(4/10/99 Baltimore AFRO-American Newspaper)

A commmunity which cannot protect its children from drugs cannot survive

by Congressman Elijah E. Cummings

Last Friday, I joined White House Drug Czar Barry McCaffrey, Rep. Steny Hoyer and Maryland’s Lt. Governor Kathleen Kennedy Townsend in Annapolis for an historic event. Maryland became the first state to enter into a formal anti-drug partnership with the Office of National Drug Control Policy.

As a result, federal and Maryland programs to reduce drug-use in this state will proceed in far closer coordination toward achieving specific, measurable goals. Anti-drug programs will be subject to regular performance evaluations. Those which are producing the results we need will receive further support. Those which do not will be modified or eliminated.

We are committed to doing everything within our power to reduce drug use among Maryland children by 20% before the year 2003 and by 50% before the end of 2007. Similar targets have been set for lowered drug use by juvenile and adult drug offenders.

Between 1992 and 1996, drug abuse involving this nation’s 8th and 10th graders doubled. As much as any other single factor, this grim statistic motivated the Congress to insist upon a national drug-reduction strategy with clear, achievable objectives and measurable performance criteria. These are the very requirements which will drive the new anti-drug partnership in Maryland.

ONDCP Director McCaffrey recently testified before the House Criminal Justice, Drug Policy and Human Resources Subcommittee on which I serve. He reported that drug use among children 12-17 years of age declined slightly in 1997 and 1998, statistics indicating that we are moving in the right direction.

We cannot afford to relax our efforts. Drug use among our children remains at unacceptably high levels.

Last year, I worked with Rep. Hoyer and a coalition in the Congress who are committed to sustaining a strong and balanced national drug policy. Nearly $18 billion in federal anti-drug funding was allocated for this fiscal year. Motivated by the leadership of Governor Parris Glendening and Lt. Governor Kathleen Kennedy Townsend, Maryland is making a substantial commitment toward the same goals.

These federal and state anti-drug programs are important, but all policy-makers realize that parents and families remain the key players in protecting our children from drugs.

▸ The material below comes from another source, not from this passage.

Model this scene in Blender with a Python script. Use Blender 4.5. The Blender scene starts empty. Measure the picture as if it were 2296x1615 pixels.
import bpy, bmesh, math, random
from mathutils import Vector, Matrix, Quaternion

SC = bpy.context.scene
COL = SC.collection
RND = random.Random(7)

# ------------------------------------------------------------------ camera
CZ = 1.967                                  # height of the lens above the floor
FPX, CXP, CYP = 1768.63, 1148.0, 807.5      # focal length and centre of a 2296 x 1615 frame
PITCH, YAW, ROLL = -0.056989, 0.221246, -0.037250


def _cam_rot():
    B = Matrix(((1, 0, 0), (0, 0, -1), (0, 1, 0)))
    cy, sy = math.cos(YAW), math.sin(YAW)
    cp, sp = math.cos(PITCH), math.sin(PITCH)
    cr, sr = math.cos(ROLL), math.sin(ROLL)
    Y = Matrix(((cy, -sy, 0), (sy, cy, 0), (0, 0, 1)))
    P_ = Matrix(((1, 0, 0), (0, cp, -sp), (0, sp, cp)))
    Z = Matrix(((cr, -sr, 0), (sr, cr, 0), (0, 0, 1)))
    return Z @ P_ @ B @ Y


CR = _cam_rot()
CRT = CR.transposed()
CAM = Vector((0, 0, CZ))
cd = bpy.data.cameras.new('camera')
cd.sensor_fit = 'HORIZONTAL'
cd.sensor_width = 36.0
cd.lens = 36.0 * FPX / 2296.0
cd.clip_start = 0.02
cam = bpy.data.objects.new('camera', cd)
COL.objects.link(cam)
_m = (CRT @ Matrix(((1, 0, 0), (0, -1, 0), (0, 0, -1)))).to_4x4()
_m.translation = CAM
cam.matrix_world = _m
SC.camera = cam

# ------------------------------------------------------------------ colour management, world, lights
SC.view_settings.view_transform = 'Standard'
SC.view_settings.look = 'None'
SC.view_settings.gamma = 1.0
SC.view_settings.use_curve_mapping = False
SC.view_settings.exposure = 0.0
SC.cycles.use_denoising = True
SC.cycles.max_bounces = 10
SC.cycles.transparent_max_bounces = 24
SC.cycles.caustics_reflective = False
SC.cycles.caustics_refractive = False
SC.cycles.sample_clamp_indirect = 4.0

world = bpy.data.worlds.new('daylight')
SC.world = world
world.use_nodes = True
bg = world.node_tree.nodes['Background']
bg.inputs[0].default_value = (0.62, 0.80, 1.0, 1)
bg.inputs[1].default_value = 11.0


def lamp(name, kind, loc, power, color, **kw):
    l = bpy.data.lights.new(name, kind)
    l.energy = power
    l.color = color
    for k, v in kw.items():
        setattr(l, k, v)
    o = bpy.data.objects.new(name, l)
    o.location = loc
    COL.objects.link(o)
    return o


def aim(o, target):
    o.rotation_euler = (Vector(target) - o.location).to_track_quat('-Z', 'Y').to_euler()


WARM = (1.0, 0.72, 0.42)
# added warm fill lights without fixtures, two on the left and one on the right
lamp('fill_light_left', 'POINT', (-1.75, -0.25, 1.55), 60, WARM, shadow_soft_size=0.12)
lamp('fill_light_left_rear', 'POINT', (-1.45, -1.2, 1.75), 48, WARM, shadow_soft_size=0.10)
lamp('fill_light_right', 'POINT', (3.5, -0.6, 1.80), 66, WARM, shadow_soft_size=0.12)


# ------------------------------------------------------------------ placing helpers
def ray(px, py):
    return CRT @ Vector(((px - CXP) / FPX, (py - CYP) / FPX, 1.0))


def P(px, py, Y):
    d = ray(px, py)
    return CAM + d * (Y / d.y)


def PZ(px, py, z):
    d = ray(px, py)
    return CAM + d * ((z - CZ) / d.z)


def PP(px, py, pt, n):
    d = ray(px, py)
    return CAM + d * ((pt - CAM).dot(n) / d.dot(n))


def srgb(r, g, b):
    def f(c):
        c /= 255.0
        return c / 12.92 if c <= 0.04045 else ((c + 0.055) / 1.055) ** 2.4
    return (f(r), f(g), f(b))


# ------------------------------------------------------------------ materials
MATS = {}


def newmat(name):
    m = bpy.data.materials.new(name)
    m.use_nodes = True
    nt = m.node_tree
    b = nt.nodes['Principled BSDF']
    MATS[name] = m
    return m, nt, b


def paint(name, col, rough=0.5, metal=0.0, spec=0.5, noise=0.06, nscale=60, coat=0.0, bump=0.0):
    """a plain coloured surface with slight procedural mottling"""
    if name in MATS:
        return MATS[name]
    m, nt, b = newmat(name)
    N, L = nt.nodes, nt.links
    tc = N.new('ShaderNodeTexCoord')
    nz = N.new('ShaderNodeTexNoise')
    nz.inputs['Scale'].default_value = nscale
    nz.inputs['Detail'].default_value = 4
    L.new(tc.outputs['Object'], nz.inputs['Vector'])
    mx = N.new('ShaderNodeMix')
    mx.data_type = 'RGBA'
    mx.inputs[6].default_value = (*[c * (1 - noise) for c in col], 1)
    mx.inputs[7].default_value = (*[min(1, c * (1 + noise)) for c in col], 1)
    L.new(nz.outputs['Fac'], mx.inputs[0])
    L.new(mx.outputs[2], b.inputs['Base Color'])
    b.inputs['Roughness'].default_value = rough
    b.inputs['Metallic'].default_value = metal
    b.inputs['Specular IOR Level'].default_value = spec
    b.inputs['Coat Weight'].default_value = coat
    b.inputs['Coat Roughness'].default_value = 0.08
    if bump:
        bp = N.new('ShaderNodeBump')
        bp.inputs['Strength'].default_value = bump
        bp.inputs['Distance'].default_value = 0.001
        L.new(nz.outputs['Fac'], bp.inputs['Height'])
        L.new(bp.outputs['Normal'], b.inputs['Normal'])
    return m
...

In Director McCaffrey’s words, "this is a struggle which will be won or lost, family-by-family, around the dinner table."

The truth of that insight was driven home for me as I listened to the deeply motivational words of Ms. Barbara Mason during the Good Friday partnership ceremony in Annapolis. A Harford County mother who recently lost her son to a heroin overdose, Barbara Mason endures the relentless loneliness of a parent who has outlived her child.

Ms. Mason’s loss illustrates that we can no longer assume that the children damaged by drugs will belong to someone else. She is a middle class mother who, until recently, was living the American dream with her family in suburbia. Her son was a "good" teenager with no prior history of drug use.

Now, Barbara Mason has joined the tragic sorority of mothers whose future holidays will include a grave-side prayer. Heroin, crack cocaine, amphetamines and "designer drugs" have become equal opportunity killers. As a community, we all are joined in this struggle for survival.

I commend Lt. Governor Kennedy Townsend and ONDCP Director McCaffrey for their leadership in creating this new Maryland anti-drug partnership. We have learned from people like Barbara Mason that the lost lives and failed dreams of our children will haunt us if our drug prevention efforts do not succeed.

We all must realize a hard fact of life. A community which cannot protect its children from drugs cannot survive.

-The Honorable Elijah E. Cummings represents the 7th Congressional District of Maryland in the United States House of Representatives.